I believe the following: The tuners are non-original, as stated in the original post. That was obvious from the get go. The pickup is original. The knobs, bridge, and pickguard are original. I’ve heard from several folks here (all of whom are far more knowledgable than me) about the headstock and I’ve concluded the most likely headstock scenario is that the heatstock was originally painted black with a gold script - painted on - Guild logo that probably started peeling and was eventually refinished. Perhaps someone randomly sanded the original logo off, or inexplicably thought it would look better with a matching paint when they repainted the body. But honestly, the headstock paint doesn’t match the body very well... so it remains kind of a mystery.
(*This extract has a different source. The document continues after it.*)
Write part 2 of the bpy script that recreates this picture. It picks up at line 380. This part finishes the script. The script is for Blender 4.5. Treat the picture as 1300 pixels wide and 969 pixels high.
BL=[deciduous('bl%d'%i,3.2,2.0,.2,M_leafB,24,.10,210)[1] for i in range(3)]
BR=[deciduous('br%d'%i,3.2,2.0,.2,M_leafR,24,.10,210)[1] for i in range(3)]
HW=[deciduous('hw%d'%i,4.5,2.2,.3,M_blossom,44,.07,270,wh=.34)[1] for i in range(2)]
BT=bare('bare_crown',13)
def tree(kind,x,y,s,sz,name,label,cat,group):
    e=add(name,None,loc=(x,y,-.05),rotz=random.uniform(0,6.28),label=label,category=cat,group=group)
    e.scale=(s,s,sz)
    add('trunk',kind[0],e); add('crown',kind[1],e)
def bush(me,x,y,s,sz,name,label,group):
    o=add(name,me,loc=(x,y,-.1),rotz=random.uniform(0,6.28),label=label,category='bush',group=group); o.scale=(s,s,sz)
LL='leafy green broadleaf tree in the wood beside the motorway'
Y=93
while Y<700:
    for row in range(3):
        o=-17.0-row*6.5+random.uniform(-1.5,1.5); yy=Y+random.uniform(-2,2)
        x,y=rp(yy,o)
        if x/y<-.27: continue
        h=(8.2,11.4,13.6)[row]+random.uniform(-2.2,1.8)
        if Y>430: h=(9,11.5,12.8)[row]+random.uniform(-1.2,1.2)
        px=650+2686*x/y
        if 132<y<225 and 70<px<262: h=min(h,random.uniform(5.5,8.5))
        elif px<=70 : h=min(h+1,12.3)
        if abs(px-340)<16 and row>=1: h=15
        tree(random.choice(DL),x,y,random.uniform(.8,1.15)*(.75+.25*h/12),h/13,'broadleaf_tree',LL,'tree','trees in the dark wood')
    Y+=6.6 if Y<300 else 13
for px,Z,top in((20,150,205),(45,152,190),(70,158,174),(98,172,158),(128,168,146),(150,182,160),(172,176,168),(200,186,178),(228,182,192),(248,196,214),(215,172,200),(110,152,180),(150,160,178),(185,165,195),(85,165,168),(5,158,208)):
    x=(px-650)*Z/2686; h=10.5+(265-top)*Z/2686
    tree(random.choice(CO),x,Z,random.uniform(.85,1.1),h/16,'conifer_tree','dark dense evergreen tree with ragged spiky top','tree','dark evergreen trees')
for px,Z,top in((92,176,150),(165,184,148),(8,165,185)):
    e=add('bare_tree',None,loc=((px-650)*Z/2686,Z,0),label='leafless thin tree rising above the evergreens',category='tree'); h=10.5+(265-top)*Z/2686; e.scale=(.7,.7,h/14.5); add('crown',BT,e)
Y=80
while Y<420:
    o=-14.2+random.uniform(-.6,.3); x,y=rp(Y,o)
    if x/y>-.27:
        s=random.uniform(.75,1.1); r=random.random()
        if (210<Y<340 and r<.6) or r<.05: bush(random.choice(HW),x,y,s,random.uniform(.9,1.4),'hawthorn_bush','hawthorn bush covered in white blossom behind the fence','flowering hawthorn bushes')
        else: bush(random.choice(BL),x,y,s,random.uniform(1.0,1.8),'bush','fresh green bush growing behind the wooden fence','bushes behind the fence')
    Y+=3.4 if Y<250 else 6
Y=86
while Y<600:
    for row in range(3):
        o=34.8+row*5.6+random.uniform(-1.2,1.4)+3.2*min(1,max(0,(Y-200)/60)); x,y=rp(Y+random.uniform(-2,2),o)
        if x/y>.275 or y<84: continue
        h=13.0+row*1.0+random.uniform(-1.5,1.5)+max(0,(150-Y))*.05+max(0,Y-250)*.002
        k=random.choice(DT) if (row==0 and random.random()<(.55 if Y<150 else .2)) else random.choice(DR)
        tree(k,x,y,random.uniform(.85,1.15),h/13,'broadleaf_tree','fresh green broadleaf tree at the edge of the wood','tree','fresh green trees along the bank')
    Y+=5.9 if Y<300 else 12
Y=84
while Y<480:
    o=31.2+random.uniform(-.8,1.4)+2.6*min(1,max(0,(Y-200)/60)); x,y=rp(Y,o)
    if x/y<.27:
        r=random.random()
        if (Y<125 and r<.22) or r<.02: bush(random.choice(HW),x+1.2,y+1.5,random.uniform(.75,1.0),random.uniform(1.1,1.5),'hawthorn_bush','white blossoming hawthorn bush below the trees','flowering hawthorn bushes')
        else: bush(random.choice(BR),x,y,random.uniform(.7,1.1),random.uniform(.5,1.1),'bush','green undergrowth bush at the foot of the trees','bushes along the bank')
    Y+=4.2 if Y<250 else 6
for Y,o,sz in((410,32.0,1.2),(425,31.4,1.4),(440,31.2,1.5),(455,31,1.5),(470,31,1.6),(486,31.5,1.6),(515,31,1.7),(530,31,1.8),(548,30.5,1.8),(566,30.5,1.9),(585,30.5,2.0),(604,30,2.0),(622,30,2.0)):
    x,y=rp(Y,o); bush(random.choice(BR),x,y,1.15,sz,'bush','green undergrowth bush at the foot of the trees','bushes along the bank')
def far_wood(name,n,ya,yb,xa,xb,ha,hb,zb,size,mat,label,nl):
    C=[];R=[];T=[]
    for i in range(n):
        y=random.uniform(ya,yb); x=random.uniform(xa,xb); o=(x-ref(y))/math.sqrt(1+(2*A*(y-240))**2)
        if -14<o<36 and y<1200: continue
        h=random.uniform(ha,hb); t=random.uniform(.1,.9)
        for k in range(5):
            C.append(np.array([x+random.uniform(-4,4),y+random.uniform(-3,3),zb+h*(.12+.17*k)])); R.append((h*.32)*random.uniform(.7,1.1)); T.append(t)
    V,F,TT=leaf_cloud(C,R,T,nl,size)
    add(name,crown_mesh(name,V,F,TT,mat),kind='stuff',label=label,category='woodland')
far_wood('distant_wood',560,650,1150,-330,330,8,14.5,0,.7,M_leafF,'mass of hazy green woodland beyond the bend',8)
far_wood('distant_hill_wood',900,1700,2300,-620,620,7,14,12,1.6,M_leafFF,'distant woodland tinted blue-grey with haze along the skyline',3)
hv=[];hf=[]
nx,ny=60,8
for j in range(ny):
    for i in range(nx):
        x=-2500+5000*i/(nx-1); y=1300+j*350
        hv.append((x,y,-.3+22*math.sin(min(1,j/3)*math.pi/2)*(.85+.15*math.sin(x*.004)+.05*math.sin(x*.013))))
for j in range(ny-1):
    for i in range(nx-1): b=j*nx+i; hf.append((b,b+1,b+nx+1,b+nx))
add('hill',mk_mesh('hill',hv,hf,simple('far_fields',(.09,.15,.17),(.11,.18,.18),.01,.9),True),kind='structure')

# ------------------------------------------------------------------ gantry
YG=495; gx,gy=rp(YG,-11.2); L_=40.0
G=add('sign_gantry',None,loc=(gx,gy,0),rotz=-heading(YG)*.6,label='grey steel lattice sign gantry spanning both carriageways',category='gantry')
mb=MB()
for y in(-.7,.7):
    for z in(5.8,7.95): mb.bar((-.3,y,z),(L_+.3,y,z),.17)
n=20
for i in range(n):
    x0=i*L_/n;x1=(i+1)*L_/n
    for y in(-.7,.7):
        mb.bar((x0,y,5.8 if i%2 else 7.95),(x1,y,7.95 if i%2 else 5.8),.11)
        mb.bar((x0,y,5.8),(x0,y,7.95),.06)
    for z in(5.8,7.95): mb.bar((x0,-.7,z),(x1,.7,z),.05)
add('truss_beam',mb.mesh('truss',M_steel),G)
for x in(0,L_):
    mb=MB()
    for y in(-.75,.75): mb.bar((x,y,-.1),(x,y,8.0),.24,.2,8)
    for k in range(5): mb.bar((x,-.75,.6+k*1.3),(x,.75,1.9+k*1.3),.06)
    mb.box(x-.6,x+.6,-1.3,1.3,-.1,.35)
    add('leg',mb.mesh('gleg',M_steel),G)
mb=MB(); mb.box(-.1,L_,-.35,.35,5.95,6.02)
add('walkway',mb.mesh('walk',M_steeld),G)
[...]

I also had this guitar refretted and some binding work done. Bindings shrink on these so there was a little gap to fill.
I’ve never seen anyone come on this website and inform another Guild collector their guitar was worth $0 and/or “zilch.” You did both. That’s an interesting, and highly inaccurate, take. A pristine example of a ‘58 M-65 would obviously fetch a better price, but vintage guitars often have a checkered history... through no fault of their own. And the M-65 was an entry level guitar to begin with, so it doesn’t fetch premium prices anyways. But the pedigree you list as your signature tells me you already know all of this, making the “zero-zilch” thing a bit of a conundrum. I’m sure I’d have no trouble getting a fair amount of money for this guitar from many Guild guitar collectors reading this post right now. But that won’t happen because I’d never sell this guitar. It’s family now.
Your ‘61 Tremolux seems like a nice amp. I’ve heard good things about them.